+++ Supplied data
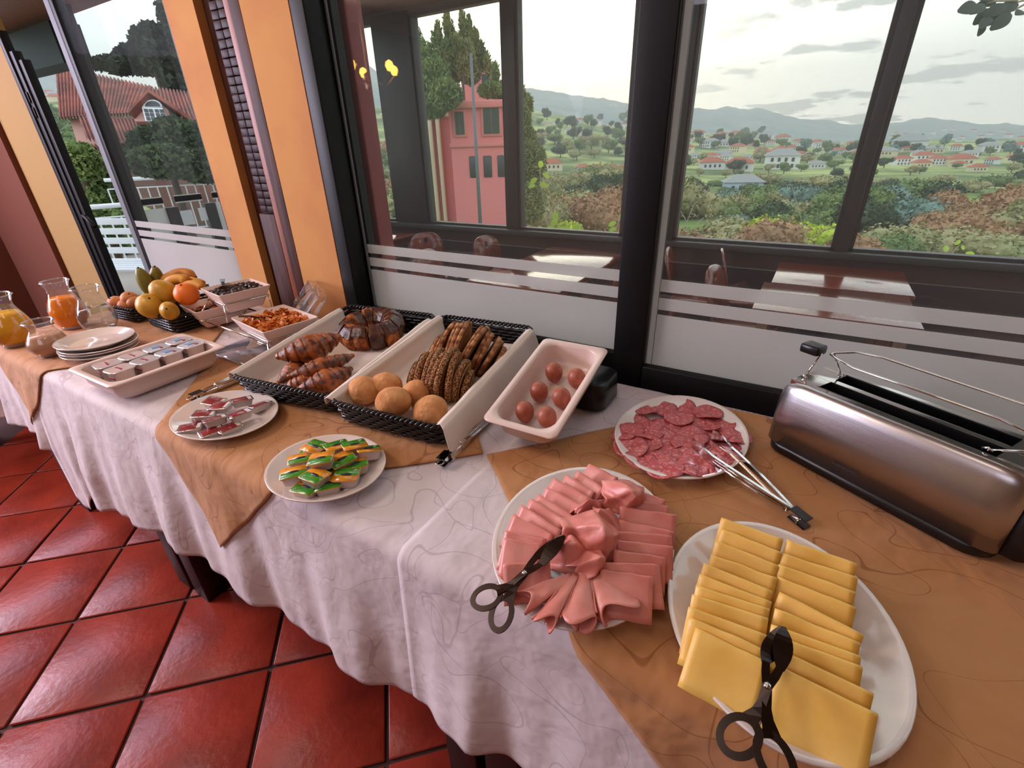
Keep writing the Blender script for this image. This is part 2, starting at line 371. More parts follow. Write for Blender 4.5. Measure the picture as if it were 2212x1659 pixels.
# ------------------------------------------------------------ buffet tables
ZT = .75; YB, YF = 1.17, .40; XL = -2.575
def table(x0, x1, lab):
    t = thing('buffet_table', lab, 'table', ((x0+x1)/2, (YB+YF)/2, 0), group='tables pushed together under the cloths')
    hw, hd = (x1-x0)/2, (YB-YF)/2
    obj('tabletop', MB().box(-hw, hw, -hd+.006, hd-.004, ZT-.03, ZT-.003, .004), M['table_black'], t)
    for sx in (-1, 1):
        for sy in (-1, 1):
            obj('leg', MB().box(sx*(hw-.045)-.04, sx*(hw-.045)+.04, sy*(hd-.035)-.035, sy*(hd-.035)+.035, 0, ZT-.032, .003), M['table_black'], t)
table(-2.49, -1.59, 'left black table whose two front legs show under the cloth')
table(-1.57, -.36, 'middle black table under the butter plate')
table(-.345, 1.05, 'right black table under the toaster')
# ------------------------------------------------------------ cloths: flat on top, bent over the front edge, hanging in folds
R0 = .02; DTOP = YB-YF
def fold(u, h, ph, amp):
    k = min(1, h/.3)
    us = u+.10*h*sin(u*3.1+1)
    w = (1.15-2*abs(sin(us*10.5+ph+.8*sin(u*4.3)))**1.3+.5*sin(us*31+1.7*ph+1.5*sin(u*6))+.25*sin(us*63+ph*2.3))/1.7
    return .045*h + k*amp*(.5+.5*w)
def sheet(u, d, off, ph=0., amp=.046, wr=.0013):
    a = max(0, XL-u); x = u; ex = 0.
    if d <= DTOP-R0:
        y, z = YB-d, ZT+off
        if a == 0:
            z += wr*(noise.noise((u*11, d*11, 2.))*1.2+abs(noise.noise((u*5+3, d*5, 9.)))*1.6)
    else:
        h = d-(DTOP-R0)
        if h < R0*pi/2:
            q = h/R0; y = YF+R0-(R0+off)*sin(q); z = ZT-R0+(R0+off)*cos(q)
        else:
            h -= R0*pi/2; y = YF-off-fold(u, h, ph, amp); z = ZT-R0-h
    if a > 0:
        h = max(0, d-DTOP); m = min(a, h)
        x = XL-.012-.45*m-.05*a; z = ZT+off-hypot(a, h); y = y if h == 0 else YF-.012-.4*m-.06*h
    return (x, y, z)
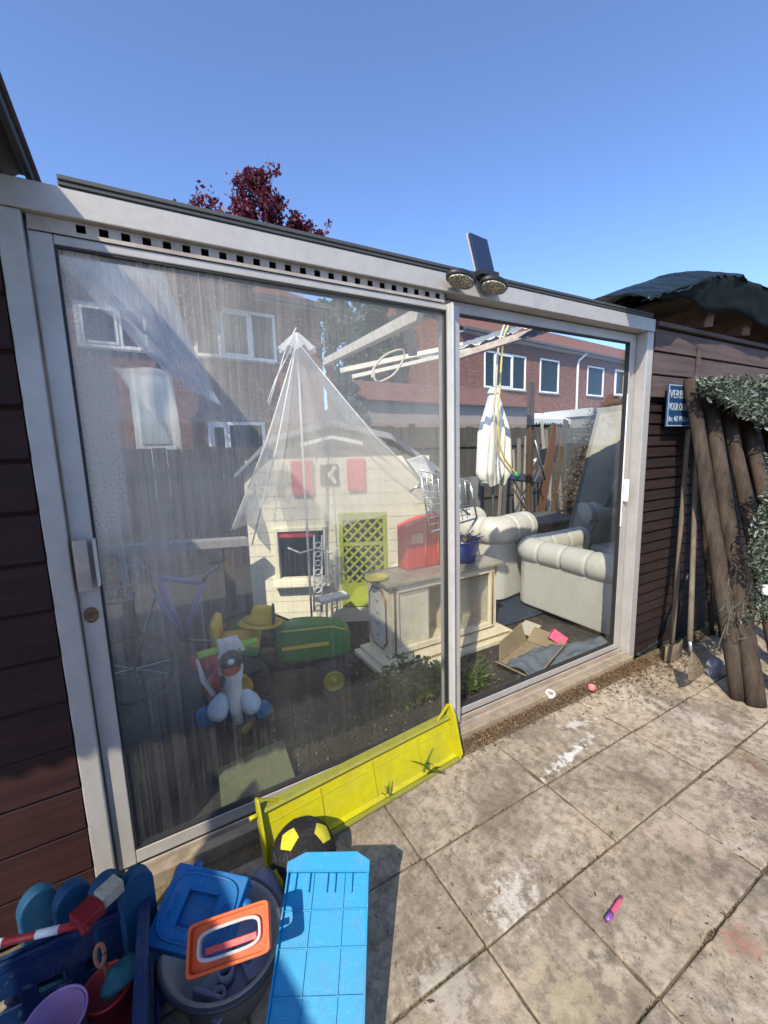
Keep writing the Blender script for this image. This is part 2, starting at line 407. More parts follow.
# ------------------------------------------------------------------ ground
def patio_material():
    k = NT('old_concrete_slabs'); o = k.obj(); g = k.n('NewGeometry')
    isl = k.ramp(g.outputs['Random Per Island'], [(0, (.31, .262, .195)), (.5, (.37, .315, .24)), (1, (.43, .365, .275))])
    n1 = k.noise(o, 3.2, 8, .68); n2 = k.noise(o, 26, 6, .7); n3 = k.noise(o, 140, 3, .7); n4 = k.noise(k.mapping(o, (1, 1, 1), (0, 0, 0), (7, 3, 0)), 1.6, 5, .6)
    c = k.mix(k.ramp(n1, [(.42, 0), (.56, 1)]), k.mix(.62, isl, (.13, .10, .07)), isl)
    # sandy film, pale lime bloom and dark moss in patches
    c = k.mix(k.math('MULTIPLY', k.ramp(n4, [(.46, 0), (.6, 1)]), .6), c, (.45, .365, .26))
    n5 = k.noise(k.mapping(o, (1, 1, 1), (0, 0, 0), (2, 9, 0)), 5.5, 7, .7)
    c = k.mix(k.math('MULTIPLY', k.ramp(n5, [(.56, 0), (.70, 1)]), .55), c, (.52, .48, .42))
    n6 = k.noise(k.mapping(o, (1, 1, 1), (0, 0, 0), (12, 1, 0)), 9, 6, .75)
    c = k.mix(k.math('MULTIPLY', k.ramp(n6, [(.54, 0), (.66, 1)]), .65), c, (.105, .09, .06))
    c = k.mix(k.math('MULTIPLY', k.ramp(n2, [(.42, 0), (.62, 1)]), .6), c, (.10, .082, .062))
    v = k.n('TexVoronoi'); v.inputs['Scale'].default_value = 55; k.l(o, v.inputs['Vector'])
    c = k.mix(k.math('MULTIPLY', k.ramp(v.outputs['Distance'], [(.10, 1), (.22, 0)]), k.math('MULTIPLY', k.ramp(n2, [(.48, 0), (.6, 1)]), .6)), c, (.06, .045, .035))
    # a few stains with a place of their own: chalk dust, spilt sand, brick dust
    def blob(x, y, sx, sy, rot, col, amt, c):
        m = k.mapping(o, (1/sx, 1/sy, 0), (0, 0, 0), (0, 0, 0))
        vm = k.n('VectorMath', operation='SUBTRACT'); k.l(o, vm.inputs[0]); vm.inputs[1].default_value = (x, y, 0)
        vr = k.n('VectorRotate', rotation_type='Z_AXIS'); k.l(vm.outputs[0], vr.inputs['Vector']); vr.inputs['Angle'].default_value = -rot
        vs = k.n('VectorMath', operation='MULTIPLY'); k.l(vr.outputs[0], vs.inputs[0]); vs.inputs[1].default_value = (1/sx, 1/sy, 0)
        ln = k.n('VectorMath', operation='LENGTH'); k.l(vs.outputs[0], ln.inputs[0])
        e = k.math('ADD', k.math('ADD', ln.outputs['Value'], k.math('MULTIPLY_ADD', n2, 4.4, -2.2)), k.math('MULTIPLY_ADD', n6, 2.4, -1.2))
        f = k.math('MULTIPLY', k.ramp(e, [(.35, 1), (1.0, 0)]), amt*.8)
        return k.mix(f, c, col)
    for px, py, qx, qy, w, col, amt in ((545, 768, 592, 730, .022, (.75, .73, .70), .75), (560, 722, 590, 712, .03, (.6, .58, .55), .6), (500, 905, 525, 872, .07, (.58, .54, .48), .75),
                               (590, 935, 620, 968, .05, (.50, .44, .34), .5), (430, 940, 470, 1010, .08, (.50, .46, .40), .5),
                               (728, 742, 772, 768, .07, (.16, .105, .06), 1.1), (725, 915, 755, 940, .05, (.26, .10, .065), .7), (660, 800, 720, 860, .13, (.36, .28, .21), .5),
                               (630, 690, 760, 730, .07, (.48, .42, .35), .5), (690, 730, 768, 790, .13, (.44, .37, .29), .6), (545, 955, 600, 1020, .12, (.33, .29, .16), .5)):
        a, b = at(px, py, Z=.04), at(qx, qy, Z=.04); m_ = (a+b)/2; dv = b-a
        c = blob(m_.x, m_.y, dv.length*.55+.01, w, math.atan2(dv.y, dv.x), col, amt, c)
    p = k.n('BsdfPrincipled'); p.inputs['Roughness'].default_value = .88; p.inputs['Specular IOR Level'].default_value = .2; k.l(c, p.inputs['Base Color'])
    h = k.math('ADD', k.math('MULTIPLY', n2, .6), k.math('MULTIPLY', n3, .5))
    bb = k.n('Bump'); bb.inputs['Strength'].default_value = .55; bb.inputs['Distance'].default_value = .006
    k.l(h, bb.inputs['Height']); k.l(bb.outputs[0], p.inputs['Normal']); k.l(p.outputs[0], k.out.inputs[0]); return k.m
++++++
◆ Your instructions
Copy the material above in full and exactly, skipping pictures.

◆ Result of the exercise
Keep writing the Blender script for this image. This is part 2, starting at line 371. More parts follow. Write for Blender 4.5. Measure the picture as if it were 2212x1659 pixels.
# ------------------------------------------------------------ buffet tables
ZT = .75; YB, YF = 1.17, .40; XL = -2.575
def table(x0, x1, lab):
    t = thing('buffet_table', lab, 'table', ((x0+x1)/2, (YB+YF)/2, 0), group='tables pushed together under the cloths')
    hw, hd = (x1-x0)/2, (YB-YF)/2
    obj('tabletop', MB().box(-hw, hw, -hd+.006, hd-.004, ZT-.03, ZT-.003, .004), M['table_black'], t)
    for sx in (-1, 1):
        for sy in (-1, 1):
            obj('leg', MB().box(sx*(hw-.045)-.04, sx*(hw-.045)+.04, sy*(hd-.035)-.035, sy*(hd-.035)+.035, 0, ZT-.032, .003), M['table_black'], t)
table(-2.49, -1.59, 'left black table whose two front legs show under the cloth')
table(-1.57, -.36, 'middle black table under the butter plate')
table(-.345, 1.05, 'right black table under the toaster')
# ------------------------------------------------------------ cloths: flat on top, bent over the front edge, hanging in folds
R0 = .02; DTOP = YB-YF
def fold(u, h, ph, amp):
    k = min(1, h/.3)
    us = u+.10*h*sin(u*3.1+1)
    w = (1.15-2*abs(sin(us*10.5+ph+.8*sin(u*4.3)))**1.3+.5*sin(us*31+1.7*ph+1.5*sin(u*6))+.25*sin(us*63+ph*2.3))/1.7
    return .045*h + k*amp*(.5+.5*w)
def sheet(u, d, off, ph=0., amp=.046, wr=.0013):
    a = max(0, XL-u); x = u; ex = 0.
    if d <= DTOP-R0:
        y, z = YB-d, ZT+off
        if a == 0:
            z += wr*(noise.noise((u*11, d*11, 2.))*1.2+abs(noise.noise((u*5+3, d*5, 9.)))*1.6)
    else:
        h = d-(DTOP-R0)
        if h < R0*pi/2:
            q = h/R0; y = YF+R0-(R0+off)*sin(q); z = ZT-R0+(R0+off)*cos(q)
        else:
            h -= R0*pi/2; y = YF-off-fold(u, h, ph, amp); z = ZT-R0-h
    if a > 0:
        h = max(0, d-DTOP); m = min(a, h)
        x = XL-.012-.45*m-.05*a; z = ZT+off-hypot(a, h); y = y if h == 0 else YF-.012-.4*m-.06*h
    return (x, y, z)
Keep writing the Blender script for this image. This is part 2, starting at line 407. More parts follow.
# ------------------------------------------------------------------ ground
def patio_material():
    k = NT('old_concrete_slabs'); o = k.obj(); g = k.n('NewGeometry')
    isl = k.ramp(g.outputs['Random Per Island'], [(0, (.31, .262, .195)), (.5, (.37, .315, .24)), (1, (.43, .365, .275))])
    n1 = k.noise(o, 3.2, 8, .68); n2 = k.noise(o, 26, 6, .7); n3 = k.noise(o, 140, 3, .7); n4 = k.noise(k.mapping(o, (1, 1, 1), (0, 0, 0), (7, 3, 0)), 1.6, 5, .6)
    c = k.mix(k.ramp(n1, [(.42, 0), (.56, 1)]), k.mix(.62, isl, (.13, .10, .07)), isl)
    # sandy film, pale lime bloom and dark moss in patches
    c = k.mix(k.math('MULTIPLY', k.ramp(n4, [(.46, 0), (.6, 1)]), .6), c, (.45, .365, .26))
    n5 = k.noise(k.mapping(o, (1, 1, 1), (0, 0, 0), (2, 9, 0)), 5.5, 7, .7)
    c = k.mix(k.math('MULTIPLY', k.ramp(n5, [(.56, 0), (.70, 1)]), .55), c, (.52, .48, .42))
    n6 = k.noise(k.mapping(o, (1, 1, 1), (0, 0, 0), (12, 1, 0)), 9, 6, .75)
    c = k.mix(k.math('MULTIPLY', k.ramp(n6, [(.54, 0), (.66, 1)]), .65), c, (.105, .09, .06))
    c = k.mix(k.math('MULTIPLY', k.ramp(n2, [(.42, 0), (.62, 1)]), .6), c, (.10, .082, .062))
    v = k.n('TexVoronoi'); v.inputs['Scale'].default_value = 55; k.l(o, v.inputs['Vector'])
    c = k.mix(k.math('MULTIPLY', k.ramp(v.outputs['Distance'], [(.10, 1), (.22, 0)]), k.math('MULTIPLY', k.ramp(n2, [(.48, 0), (.6, 1)]), .6)), c, (.06, .045, .035))
    # a few stains with a place of their own: chalk dust, spilt sand, brick dust
    def blob(x, y, sx, sy, rot, col, amt, c):
        m = k.mapping(o, (1/sx, 1/sy, 0), (0, 0, 0), (0, 0, 0))
        vm = k.n('VectorMath', operation='SUBTRACT'); k.l(o, vm.inputs[0]); vm.inputs[1].default_value = (x, y, 0)
        vr = k.n('VectorRotate', rotation_type='Z_AXIS'); k.l(vm.outputs[0], vr.inputs['Vector']); vr.inputs['Angle'].default_value = -rot
        vs = k.n('VectorMath', operation='MULTIPLY'); k.l(vr.outputs[0], vs.inputs[0]); vs.inputs[1].default_value = (1/sx, 1/sy, 0)
        ln = k.n('VectorMath', operation='LENGTH'); k.l(vs.outputs[0], ln.inputs[0])
        e = k.math('ADD', k.math('ADD', ln.outputs['Value'], k.math('MULTIPLY_ADD', n2, 4.4, -2.2)), k.math('MULTIPLY_ADD', n6, 2.4, -1.2))
        f = k.math('MULTIPLY', k.ramp(e, [(.35, 1), (1.0, 0)]), amt*.8)
        return k.mix(f, c, col)
    for px, py, qx, qy, w, col, amt in ((545, 768, 592, 730, .022, (.75, .73, .70), .75), (560, 722, 590, 712, .03, (.6, .58, .55), .6), (500, 905, 525, 872, .07, (.58, .54, .48), .75),
                               (590, 935, 620, 968, .05, (.50, .44, .34), .5), (430, 940, 470, 1010, .08, (.50, .46, .40), .5),
                               (728, 742, 772, 768, .07, (.16, .105, .06), 1.1), (725, 915, 755, 940, .05, (.26, .10, .065), .7), (660, 800, 720, 860, .13, (.36, .28, .21), .5),
                               (630, 690, 760, 730, .07, (.48, .42, .35), .5), (690, 730, 768, 790, .13, (.44, .37, .29), .6), (545, 955, 600, 1020, .12, (.33, .29, .16), .5)):
        a, b = at(px, py, Z=.04), at(qx, qy, Z=.04); m_ = (a+b)/2; dv = b-a
        c = blob(m_.x, m_.y, dv.length*.55+.01, w, math.atan2(dv.y, dv.x), col, amt, c)
    p = k.n('BsdfPrincipled'); p.inputs['Roughness'].default_value = .88; p.inputs['Specular IOR Level'].default_value = .2; k.l(c, p.inputs['Base Color'])
    h = k.math('ADD', k.math('MULTIPLY', n2, .6), k.math('MULTIPLY', n3, .5))
    bb = k.n('Bump'); bb.inputs['Strength'].default_value = .55; bb.inputs['Distance'].default_value = .006
    k.l(h, bb.inputs['Height']); k.l(bb.outputs[0], p.inputs['Normal']); k.l(p.outputs[0], k.out.inputs[0]); return k.m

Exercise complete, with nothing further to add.